Apple and Samsung Electronics head toward the conclusion of their second U.S. patent trial with one last chance to make a case to jurors on whether the $2 billion case is actually a proxy war over Google’s Android operating system.

Each side will get two hours today to sum up its case in the same San Jose, California, courtroom where Apple was awarded $930 million in the first trial two years ago. This time, with most of Apple’s patent-infringement claims relating to Android functions, Samsung has cast the iPhone maker’s case as a bid to displace Google as the leading supplier of smartphone systems and limit consumer choice.

The court fight lags behind the latest technology - the devices at issue don’t include Samsung’s Android-based Galaxy S5, released this month in 125 countries. Google nevertheless retains a stake in the outcome. An Apple victory would allow the iPhone maker to seek a court order barring U.S. sales of Samsung’s earlier Android-equipped phones.

The world’s top two smartphone makers have spent hundreds of millions of dollars in legal fees on battles across four continents to dominate a market that was valued at $338.2 billion last year, according to data.

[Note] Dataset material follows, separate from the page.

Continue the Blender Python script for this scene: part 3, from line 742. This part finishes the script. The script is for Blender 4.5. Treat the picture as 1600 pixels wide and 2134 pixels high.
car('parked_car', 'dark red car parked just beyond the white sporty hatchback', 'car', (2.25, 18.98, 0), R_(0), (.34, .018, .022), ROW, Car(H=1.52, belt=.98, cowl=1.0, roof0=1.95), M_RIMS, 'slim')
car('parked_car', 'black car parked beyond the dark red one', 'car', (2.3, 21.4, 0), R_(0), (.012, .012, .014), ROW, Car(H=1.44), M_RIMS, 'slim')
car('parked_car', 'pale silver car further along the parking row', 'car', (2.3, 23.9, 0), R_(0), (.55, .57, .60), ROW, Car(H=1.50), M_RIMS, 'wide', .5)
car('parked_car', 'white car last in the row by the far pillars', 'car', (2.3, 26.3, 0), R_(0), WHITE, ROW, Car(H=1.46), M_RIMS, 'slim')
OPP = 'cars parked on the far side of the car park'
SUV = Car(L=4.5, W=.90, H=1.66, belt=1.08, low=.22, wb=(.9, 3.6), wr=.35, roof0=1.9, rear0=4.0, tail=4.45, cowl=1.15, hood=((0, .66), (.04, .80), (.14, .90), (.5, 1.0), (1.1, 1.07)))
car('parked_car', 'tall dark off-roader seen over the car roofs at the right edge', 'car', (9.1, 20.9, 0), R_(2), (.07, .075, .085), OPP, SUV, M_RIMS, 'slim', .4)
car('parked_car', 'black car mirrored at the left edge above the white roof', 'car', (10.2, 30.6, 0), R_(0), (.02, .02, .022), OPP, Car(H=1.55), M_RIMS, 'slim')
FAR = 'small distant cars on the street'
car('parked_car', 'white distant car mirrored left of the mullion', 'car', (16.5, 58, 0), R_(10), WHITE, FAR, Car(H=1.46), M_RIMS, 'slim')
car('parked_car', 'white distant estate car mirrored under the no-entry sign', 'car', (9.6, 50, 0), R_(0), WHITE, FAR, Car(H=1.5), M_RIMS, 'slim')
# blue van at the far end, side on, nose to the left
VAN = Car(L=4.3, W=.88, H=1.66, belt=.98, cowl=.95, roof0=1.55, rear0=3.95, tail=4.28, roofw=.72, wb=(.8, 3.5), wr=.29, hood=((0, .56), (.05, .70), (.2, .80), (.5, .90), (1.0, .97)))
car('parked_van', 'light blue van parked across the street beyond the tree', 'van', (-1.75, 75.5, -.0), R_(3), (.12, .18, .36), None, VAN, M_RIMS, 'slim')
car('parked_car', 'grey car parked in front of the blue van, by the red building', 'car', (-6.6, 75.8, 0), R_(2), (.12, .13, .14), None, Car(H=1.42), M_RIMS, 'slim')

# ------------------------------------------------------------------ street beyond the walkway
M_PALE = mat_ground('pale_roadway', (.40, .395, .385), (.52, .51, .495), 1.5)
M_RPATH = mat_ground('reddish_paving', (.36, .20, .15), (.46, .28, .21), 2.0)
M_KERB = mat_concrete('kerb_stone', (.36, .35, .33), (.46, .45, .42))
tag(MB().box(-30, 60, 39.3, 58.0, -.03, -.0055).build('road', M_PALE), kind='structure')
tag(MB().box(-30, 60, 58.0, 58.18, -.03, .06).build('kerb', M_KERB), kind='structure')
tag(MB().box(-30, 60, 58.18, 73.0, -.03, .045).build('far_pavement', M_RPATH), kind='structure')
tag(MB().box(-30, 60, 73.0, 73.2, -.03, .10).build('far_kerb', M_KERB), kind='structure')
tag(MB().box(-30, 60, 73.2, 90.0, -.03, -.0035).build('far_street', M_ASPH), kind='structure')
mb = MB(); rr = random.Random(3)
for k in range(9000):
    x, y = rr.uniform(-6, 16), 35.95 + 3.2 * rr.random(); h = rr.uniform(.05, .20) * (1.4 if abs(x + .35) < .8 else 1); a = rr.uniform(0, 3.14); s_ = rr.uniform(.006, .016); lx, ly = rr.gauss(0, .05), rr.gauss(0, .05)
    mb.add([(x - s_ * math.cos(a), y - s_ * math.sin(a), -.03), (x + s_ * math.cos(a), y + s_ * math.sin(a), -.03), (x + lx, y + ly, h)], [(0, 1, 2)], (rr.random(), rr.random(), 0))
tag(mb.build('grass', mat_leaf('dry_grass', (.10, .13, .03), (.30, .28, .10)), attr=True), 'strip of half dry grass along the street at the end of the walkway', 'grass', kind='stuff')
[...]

Samsung had 31 percent of industry revenue, compared with 15 percent for Apple, whose share of the market has shrunk as the touch-screen interface became more commonplace and Samsung, LG Electronics and Lenovo Group have introduced lower-cost alternatives.

In the initial trial, Apple failed to win an order barring sales of infringing Samsung phones. It has said winning such an order was more important than money damages.

Samsung has argued throughout the four-week trial that Apple is really attacking Android.

Samsung called several Google engineers as witnesses to bolster the point that it didn’t need to copy Apple’s technology for the software on its phones.